__Available data__:
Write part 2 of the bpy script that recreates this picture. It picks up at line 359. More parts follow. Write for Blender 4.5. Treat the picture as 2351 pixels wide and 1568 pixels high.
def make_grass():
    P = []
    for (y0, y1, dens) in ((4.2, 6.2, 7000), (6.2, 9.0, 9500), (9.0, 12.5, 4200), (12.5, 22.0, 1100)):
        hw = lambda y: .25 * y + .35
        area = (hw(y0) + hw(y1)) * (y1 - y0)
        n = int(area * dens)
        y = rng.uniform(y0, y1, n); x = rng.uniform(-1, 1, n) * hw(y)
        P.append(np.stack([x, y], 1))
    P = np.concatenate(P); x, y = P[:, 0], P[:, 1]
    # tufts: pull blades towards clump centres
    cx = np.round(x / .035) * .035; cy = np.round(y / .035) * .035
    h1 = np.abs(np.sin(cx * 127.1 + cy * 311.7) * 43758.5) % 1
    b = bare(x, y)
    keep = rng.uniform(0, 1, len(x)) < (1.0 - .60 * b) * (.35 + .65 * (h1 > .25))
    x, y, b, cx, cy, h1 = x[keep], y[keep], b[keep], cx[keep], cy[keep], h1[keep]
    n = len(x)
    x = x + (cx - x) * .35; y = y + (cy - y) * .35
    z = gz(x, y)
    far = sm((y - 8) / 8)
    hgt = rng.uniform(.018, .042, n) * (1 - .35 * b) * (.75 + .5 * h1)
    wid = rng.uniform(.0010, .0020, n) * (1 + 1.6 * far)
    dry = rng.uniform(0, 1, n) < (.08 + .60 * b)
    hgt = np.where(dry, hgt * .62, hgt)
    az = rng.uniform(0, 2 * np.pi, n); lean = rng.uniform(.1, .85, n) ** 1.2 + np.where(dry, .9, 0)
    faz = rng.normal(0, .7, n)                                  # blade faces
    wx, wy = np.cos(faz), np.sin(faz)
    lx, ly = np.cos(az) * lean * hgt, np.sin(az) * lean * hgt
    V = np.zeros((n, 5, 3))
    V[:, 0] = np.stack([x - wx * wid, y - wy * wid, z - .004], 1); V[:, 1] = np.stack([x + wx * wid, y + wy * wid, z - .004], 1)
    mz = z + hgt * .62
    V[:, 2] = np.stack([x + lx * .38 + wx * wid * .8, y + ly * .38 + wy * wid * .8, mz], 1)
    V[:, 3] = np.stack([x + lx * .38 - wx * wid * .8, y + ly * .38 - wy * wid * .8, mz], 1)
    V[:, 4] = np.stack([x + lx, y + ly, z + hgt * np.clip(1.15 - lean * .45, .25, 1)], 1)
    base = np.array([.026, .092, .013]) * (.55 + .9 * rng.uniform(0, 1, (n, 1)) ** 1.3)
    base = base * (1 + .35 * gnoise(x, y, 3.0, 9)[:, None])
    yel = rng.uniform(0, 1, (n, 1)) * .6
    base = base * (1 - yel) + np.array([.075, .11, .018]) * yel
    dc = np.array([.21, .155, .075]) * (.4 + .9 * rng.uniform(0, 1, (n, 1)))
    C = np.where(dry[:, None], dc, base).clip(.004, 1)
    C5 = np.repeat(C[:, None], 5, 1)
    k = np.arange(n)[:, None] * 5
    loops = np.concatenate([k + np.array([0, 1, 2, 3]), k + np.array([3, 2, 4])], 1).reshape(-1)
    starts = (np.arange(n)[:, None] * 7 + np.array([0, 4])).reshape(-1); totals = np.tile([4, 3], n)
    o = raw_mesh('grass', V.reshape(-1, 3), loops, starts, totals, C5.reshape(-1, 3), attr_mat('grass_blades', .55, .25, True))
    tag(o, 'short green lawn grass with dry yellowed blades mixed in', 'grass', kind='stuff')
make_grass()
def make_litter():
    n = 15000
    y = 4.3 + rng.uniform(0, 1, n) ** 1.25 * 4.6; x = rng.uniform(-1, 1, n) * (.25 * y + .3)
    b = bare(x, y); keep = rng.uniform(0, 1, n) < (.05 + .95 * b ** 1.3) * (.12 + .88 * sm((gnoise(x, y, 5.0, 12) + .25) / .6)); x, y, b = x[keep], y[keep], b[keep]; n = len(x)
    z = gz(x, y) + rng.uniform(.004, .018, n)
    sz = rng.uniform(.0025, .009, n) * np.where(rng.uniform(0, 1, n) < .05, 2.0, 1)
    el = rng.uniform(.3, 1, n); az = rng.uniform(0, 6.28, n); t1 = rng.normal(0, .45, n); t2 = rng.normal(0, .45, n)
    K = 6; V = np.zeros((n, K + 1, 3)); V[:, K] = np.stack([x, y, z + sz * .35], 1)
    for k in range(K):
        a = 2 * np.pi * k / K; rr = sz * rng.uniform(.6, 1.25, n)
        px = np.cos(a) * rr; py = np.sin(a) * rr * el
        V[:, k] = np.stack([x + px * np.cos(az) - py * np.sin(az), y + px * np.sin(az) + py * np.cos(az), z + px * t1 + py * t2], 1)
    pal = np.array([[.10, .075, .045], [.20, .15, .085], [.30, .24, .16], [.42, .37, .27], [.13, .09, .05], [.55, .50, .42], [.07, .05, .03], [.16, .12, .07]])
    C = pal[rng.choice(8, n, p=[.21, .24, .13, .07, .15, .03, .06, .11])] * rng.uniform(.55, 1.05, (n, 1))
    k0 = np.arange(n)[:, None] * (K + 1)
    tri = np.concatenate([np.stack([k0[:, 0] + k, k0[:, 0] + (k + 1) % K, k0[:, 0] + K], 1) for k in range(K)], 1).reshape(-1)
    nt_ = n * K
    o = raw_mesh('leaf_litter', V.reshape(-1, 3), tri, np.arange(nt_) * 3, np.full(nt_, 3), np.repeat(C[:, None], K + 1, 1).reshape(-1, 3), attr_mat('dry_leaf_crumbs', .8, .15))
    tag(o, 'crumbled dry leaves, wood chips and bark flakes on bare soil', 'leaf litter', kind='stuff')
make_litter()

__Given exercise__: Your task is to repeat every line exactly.

__Task result__:
Write part 2 of the bpy script that recreates this picture. It picks up at line 359. More parts follow. Write for Blender 4.5. Treat the picture as 2351 pixels wide and 1568 pixels high.
def make_grass():
    P = []
    for (y0, y1, dens) in ((4.2, 6.2, 7000), (6.2, 9.0, 9500), (9.0, 12.5, 4200), (12.5, 22.0, 1100)):
        hw = lambda y: .25 * y + .35
        area = (hw(y0) + hw(y1)) * (y1 - y0)
        n = int(area * dens)
        y = rng.uniform(y0, y1, n); x = rng.uniform(-1, 1, n) * hw(y)
        P.append(np.stack([x, y], 1))
    P = np.concatenate(P); x, y = P[:, 0], P[:, 1]
    # tufts: pull blades towards clump centres
    cx = np.round(x / .035) * .035; cy = np.round(y / .035) * .035
    h1 = np.abs(np.sin(cx * 127.1 + cy * 311.7) * 43758.5) % 1
    b = bare(x, y)
    keep = rng.uniform(0, 1, len(x)) < (1.0 - .60 * b) * (.35 + .65 * (h1 > .25))
    x, y, b, cx, cy, h1 = x[keep], y[keep], b[keep], cx[keep], cy[keep], h1[keep]
    n = len(x)
    x = x + (cx - x) * .35; y = y + (cy - y) * .35
    z = gz(x, y)
    far = sm((y - 8) / 8)
    hgt = rng.uniform(.018, .042, n) * (1 - .35 * b) * (.75 + .5 * h1)
    wid = rng.uniform(.0010, .0020, n) * (1 + 1.6 * far)
    dry = rng.uniform(0, 1, n) < (.08 + .60 * b)
    hgt = np.where(dry, hgt * .62, hgt)
    az = rng.uniform(0, 2 * np.pi, n); lean = rng.uniform(.1, .85, n) ** 1.2 + np.where(dry, .9, 0)
    faz = rng.normal(0, .7, n)                                  # blade faces
    wx, wy = np.cos(faz), np.sin(faz)
    lx, ly = np.cos(az) * lean * hgt, np.sin(az) * lean * hgt
    V = np.zeros((n, 5, 3))
    V[:, 0] = np.stack([x - wx * wid, y - wy * wid, z - .004], 1); V[:, 1] = np.stack([x + wx * wid, y + wy * wid, z - .004], 1)
    mz = z + hgt * .62
    V[:, 2] = np.stack([x + lx * .38 + wx * wid * .8, y + ly * .38 + wy * wid * .8, mz], 1)
    V[:, 3] = np.stack([x + lx * .38 - wx * wid * .8, y + ly * .38 - wy * wid * .8, mz], 1)
    V[:, 4] = np.stack([x + lx, y + ly, z + hgt * np.clip(1.15 - lean * .45, .25, 1)], 1)
    base = np.array([.026, .092, .013]) * (.55 + .9 * rng.uniform(0, 1, (n, 1)) ** 1.3)
    base = base * (1 + .35 * gnoise(x, y, 3.0, 9)[:, None])
    yel = rng.uniform(0, 1, (n, 1)) * .6
    base = base * (1 - yel) + np.array([.075, .11, .018]) * yel
    dc = np.array([.21, .155, .075]) * (.4 + .9 * rng.uniform(0, 1, (n, 1)))
    C = np.where(dry[:, None], dc, base).clip(.004, 1)
    C5 = np.repeat(C[:, None], 5, 1)
    k = np.arange(n)[:, None] * 5
    loops = np.concatenate([k + np.array([0, 1, 2, 3]), k + np.array([3, 2, 4])], 1).reshape(-1)
    starts = (np.arange(n)[:, None] * 7 + np.array([0, 4])).reshape(-1); totals = np.tile([4, 3], n)
    o = raw_mesh('grass', V.reshape(-1, 3), loops, starts, totals, C5.reshape(-1, 3), attr_mat('grass_blades', .55, .25, True))
    tag(o, 'short green lawn grass with dry yellowed blades mixed in', 'grass', kind='stuff')
make_grass()
def make_litter():
    n = 15000
    y = 4.3 + rng.uniform(0, 1, n) ** 1.25 * 4.6; x = rng.uniform(-1, 1, n) * (.25 * y + .3)
    b = bare(x, y); keep = rng.uniform(0, 1, n) < (.05 + .95 * b ** 1.3) * (.12 + .88 * sm((gnoise(x, y, 5.0, 12) + .25) / .6)); x, y, b = x[keep], y[keep], b[keep]; n = len(x)
    z = gz(x, y) + rng.uniform(.004, .018, n)
    sz = rng.uniform(.0025, .009, n) * np.where(rng.uniform(0, 1, n) < .05, 2.0, 1)
    el = rng.uniform(.3, 1, n); az = rng.uniform(0, 6.28, n); t1 = rng.normal(0, .45, n); t2 = rng.normal(0, .45, n)
    K = 6; V = np.zeros((n, K + 1, 3)); V[:, K] = np.stack([x, y, z + sz * .35], 1)
    for k in range(K):
        a = 2 * np.pi * k / K; rr = sz * rng.uniform(.6, 1.25, n)
        px = np.cos(a) * rr; py = np.sin(a) * rr * el
        V[:, k] = np.stack([x + px * np.cos(az) - py * np.sin(az), y + px * np.sin(az) + py * np.cos(az), z + px * t1 + py * t2], 1)
    pal = np.array([[.10, .075, .045], [.20, .15, .085], [.30, .24, .16], [.42, .37, .27], [.13, .09, .05], [.55, .50, .42], [.07, .05, .03], [.16, .12, .07]])
    C = pal[rng.choice(8, n, p=[.21, .24, .13, .07, .15, .03, .06, .11])] * rng.uniform(.55, 1.05, (n, 1))
    k0 = np.arange(n)[:, None] * (K + 1)
    tri = np.concatenate([np.stack([k0[:, 0] + k, k0[:, 0] + (k + 1) % K, k0[:, 0] + K], 1) for k in range(K)], 1).reshape(-1)
    nt_ = n * K
    o = raw_mesh('leaf_litter', V.reshape(-1, 3), tri, np.arange(nt_) * 3, np.full(nt_, 3), np.repeat(C[:, None], K + 1, 1).reshape(-1, 3), attr_mat('dry_leaf_crumbs', .8, .15))
    tag(o, 'crumbled dry leaves, wood chips and bark flakes on bare soil', 'leaf litter', kind='stuff')
make_litter()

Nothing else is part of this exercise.